NEWSTOP STORY

Reps promises to recover $9bn gas flaring fines from erring companies

The House of Representatives has resolved to recover the over $9 billion gas flaring fines that the Federal Government had imposed on erring local and foreign companies operating in the Nigerian oil and gas industry.

The House, through its ad-hoc committee investigating gas flaring in the country, also resolved to investigate the $277,258,304.72 disparity in the gas flare penalties recorded by the National Oil Spill Detection and Response Agency (NOSDRA) and the Nigerian Upstream Petroleum Regulatory Commission (NUPRC).

The committee’s chairman, Ahmed Munir, expressed the Representatives’ resolve while briefing journalists after its inaugural meeting/investigative hearing at the National Assembly Complex, Abuja, on Monday, July 24, 2023.

Munir declared that the 10th Assembly would do everything within its power to ensure the recovery of all unpaid levies, and ensure compliance with extant laws and regulations in that regard.

He said that the committee was not unaware of penalties, amounting to $9 billion, that had not been paid, stressing the determination of the House to recover the fund.

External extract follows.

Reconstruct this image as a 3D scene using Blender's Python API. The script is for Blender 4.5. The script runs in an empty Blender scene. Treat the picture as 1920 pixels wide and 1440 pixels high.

“Second, going forward, those that are still polluting, how do you ensure you get it down to zero, and what are the penalties that are going to be put in place? Third, the big difference between then and now is, we now have the Petroleum Industry Act in place, so how do you implement it?

“Where we have loopholes is why we are here to hear from the people concerned. Is there any amendment that will be required? If you are going to bid for an oil bloc in Nigeria, and you see that out of the criteria, one is your gas master plan, how do you key into that? You can’t win a bid without ensuring you’ll be able to utilise that gas, or evacuate the gas responsibly,” he said.

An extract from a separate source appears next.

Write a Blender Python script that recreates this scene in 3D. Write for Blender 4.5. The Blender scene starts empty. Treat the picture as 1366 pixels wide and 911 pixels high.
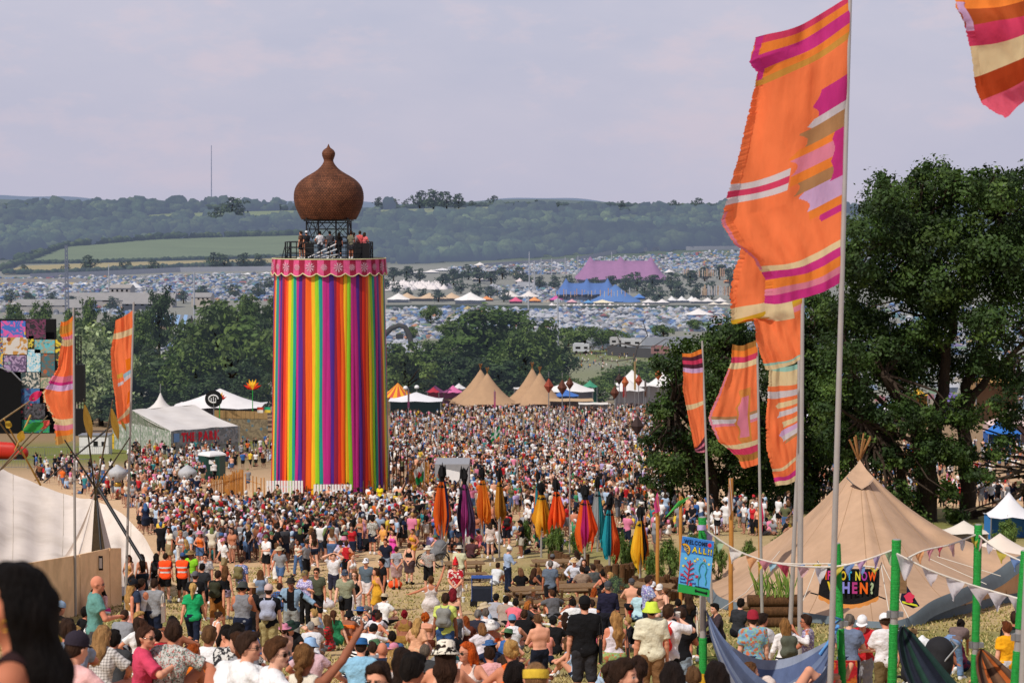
import bpy,bmesh,math,random
import numpy as np
from mathutils import Vector,Matrix
R=random.Random(7)
NR=np.random.RandomState(11)
rad=math.radians
scene=bpy.context.scene
COL=scene.collection
# ------------------------------------------------------------------ colour
def lin(c):
 if isinstance(c,str):
  c=NAMED.get(c,c)
  c=c.lstrip('#')
  c=[int(c[i:i+2],16)/255 for i in(0,2,4)]
 return tuple(((x/12.92)if x<=.04045 else((x+.055)/1.055)**2.4)for x in c[:3])
NAMED=dict(white='dcdcdc',black='161617',grey='77787a',lightgrey='a9aaab',darkgrey='3a3b3d',navy='1c2438',blue='2f5f9e',lightblue='86a9c6',denim='3f5877',paledenim='7d93aa',teal='4d7f78',green='1f8a55',darkgreen='22463a',olive='565a3e',khaki='8d7d5c',tan='a97f4c',cream='cfc7a6',beige='b9a78c',yellow='d3b23a',mustard='b98a2c',lime='a9c832',limeyellow='c9d86a',orange='d8621f',hivis='ff5526',red='b5202a',maroon='5e1a2a',pink='d86a94',hotpink='d13a86',palepink='d9a9a6',rose='c2405f',salmon='dd7b7b',lilac='a99cc6',purple='5b3f86',peach='d9a684',brown='5b3d28',skyblue='2d8cc4',mauve='8d7480',turquoise='2a9aa0',silver='b4b6b8',rust='8f4324',gold='b48a3c',burgundy='6a1f30')
HAIR=dict(dark='17120f',brown='33231a',lightbrown='5b4029',blonde='a5834f',ginger='8a3f16',red='6b1822',grey='6f6a66',paleblonde='c0a26a',orange='a04a15')
def obj_color(o,c):
 o.color=(*lin(c),1.0)
 # ------------------------------------------------------------------ node materials
def new_mat(name):
 m=bpy.data.materials.new(name);m.use_nodes=True
 nt=m.node_tree;nt.nodes.clear()
 return m,nt
class N:
 def __init__(s,nt):s.nt=nt
 def __call__(s,typ,_in=None,**kw):
  n=s.nt.nodes.new(typ)
  for k,v in kw.items():setattr(n,k,v)
  for k,v in(_in or{}).items():
   if isinstance(v,bpy.types.NodeSocket):s.nt.links.new(v,n.inputs[k])
   else:n.inputs[k].default_value=v
  return n
 def mixc(s,f,a,b,mode='MIX'):
  n=s.nt.nodes.new('ShaderNodeMix');n.data_type='RGBA';n.blend_type=mode
  for sock,v in((n.inputs[0],f),(n.inputs[6],a),(n.inputs[7],b)):
   if isinstance(v,bpy.types.NodeSocket):s.nt.links.new(v,sock)
   else:sock.default_value=v if not isinstance(v,tuple)or len(v)==4 else(*v,1)
  return n.outputs[2]
 def math(s,op,a,b=0.0,c=None,clamp=False):
  n=s.nt.nodes.new('ShaderNodeMath');n.operation=op;n.use_clamp=clamp
  for i,v in enumerate((a,b,c)):
   if v is None:continue
   if isinstance(v,bpy.types.NodeSocket):s.nt.links.new(v,n.inputs[i])
   else:n.inputs[i].default_value=v
  return n.outputs[0]
 def ramp(s,f,stops,interp='LINEAR'):
  n=s.nt.nodes.new('ShaderNodeValToRGB');n.color_ramp.interpolation=interp
  e=n.color_ramp.elements
  while len(e)<len(stops):e.new(.5)
  for el,(p,c)in zip(e,stops):el.position=p;el.color=(*c[:3],1)
  s.nt.links.new(f,n.inputs[0]);return n.outputs[0]
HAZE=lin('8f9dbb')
def finish(nt,n,bsdf,haze=0.0,trans=0.0,transcol=None):
 out=n('ShaderNodeOutputMaterial')
 sh=bsdf.outputs[0]
 if trans:
  t=n('ShaderNodeBsdfTranslucent')
  if isinstance(transcol,bpy.types.NodeSocket):nt.links.new(transcol,t.inputs[0])
  elif transcol:t.inputs[0].default_value=(*transcol,1)
  mx=n('ShaderNodeMixShader',{0:trans});nt.links.new(sh,mx.inputs[1]);nt.links.new(t.outputs[0],mx.inputs[2]);sh=mx.outputs[0]
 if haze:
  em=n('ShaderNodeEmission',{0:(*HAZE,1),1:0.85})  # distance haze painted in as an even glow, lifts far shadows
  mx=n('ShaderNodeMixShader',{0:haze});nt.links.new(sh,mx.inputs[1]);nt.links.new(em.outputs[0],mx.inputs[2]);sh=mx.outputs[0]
 nt.links.new(sh,out.inputs[0])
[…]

The committee summoned all the chief executive officers of 19 oil and gas companies, including Total/Mobil JV, Total/Oando JV, Total Energies, Azman Oil & Gas Limited, and A. M Shafa Ltd. to appear before the committee on Tuesday.

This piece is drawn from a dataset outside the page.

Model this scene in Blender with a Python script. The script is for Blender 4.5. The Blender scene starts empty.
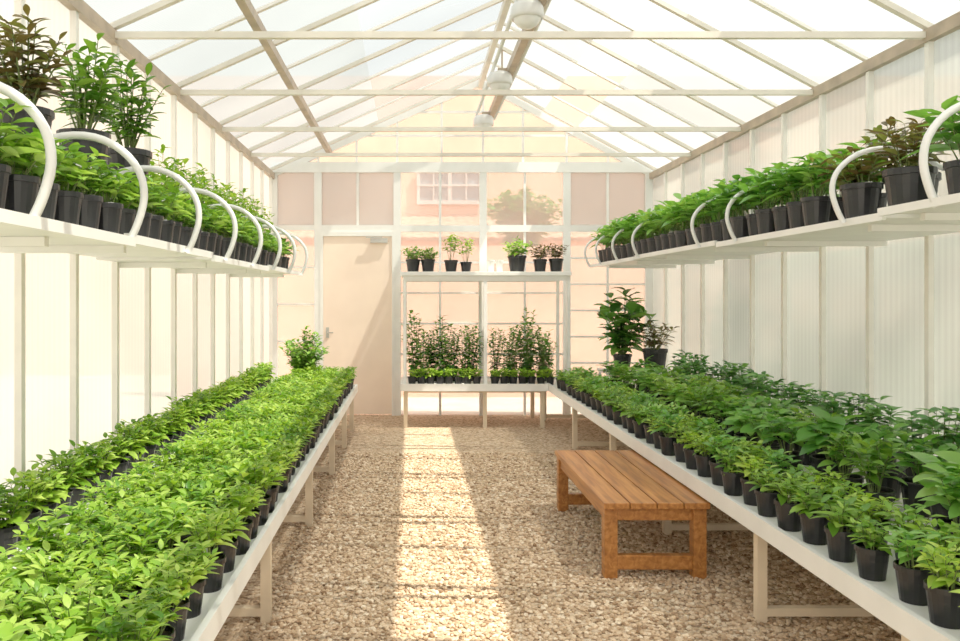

In his presentation, the chairman, Gas Monitoring Committee of the Revenue Mobilisation, Allocation and Fiscal Commission (RMAFC), Patrick Mgbebu, said the gas flaring penalty payment from 2013-2018 (June) was $0.30 and $2.00 from July 2018 to 2023.

According to Mgbebu, the penalties payable amounted to $3,465,299,226.55, but the value of gas would have been $12,403,000,001.20 if the gas was sold and not flared.

He said, “The Commission compared the data from NOSDRA with the data from NUPRC, and the following observations were made that the volume of gas flared according to NOSDRA and NUPRC were 838,667,211 mscf and 700,975,019 mscf respectively.

“The difference, which is 137,692,192 mscf, indicated that the Federation Account was shortchanged. It should be noted that the comparison covered three years from 2020 to 2022.

“That the value of gas flared according to NOSDRA and NUPRC are $320,583,355.48 and $43,325,050.76 respectively. As such, the variance indicated that the Federation Account was shortchanged by $277,258,304.72.”

In his submission, the NOSDRA director-general, Idris Musa, who noted that the extant penalties on gas flaring were meant to serve as deterrent, suggested that the penalties on gas flaring should be increased.

Musa disclosed that a total of 3.8 billion mscf was flared from 2013 to date, while a total sum of $7.6 billion penalties was payable.

The director at the Federal Ministry of Environment, Olubunmi Olusanya, emphasised the need to give legislative backing to the use of oil tracker as part of measures to end gas flaring in the country.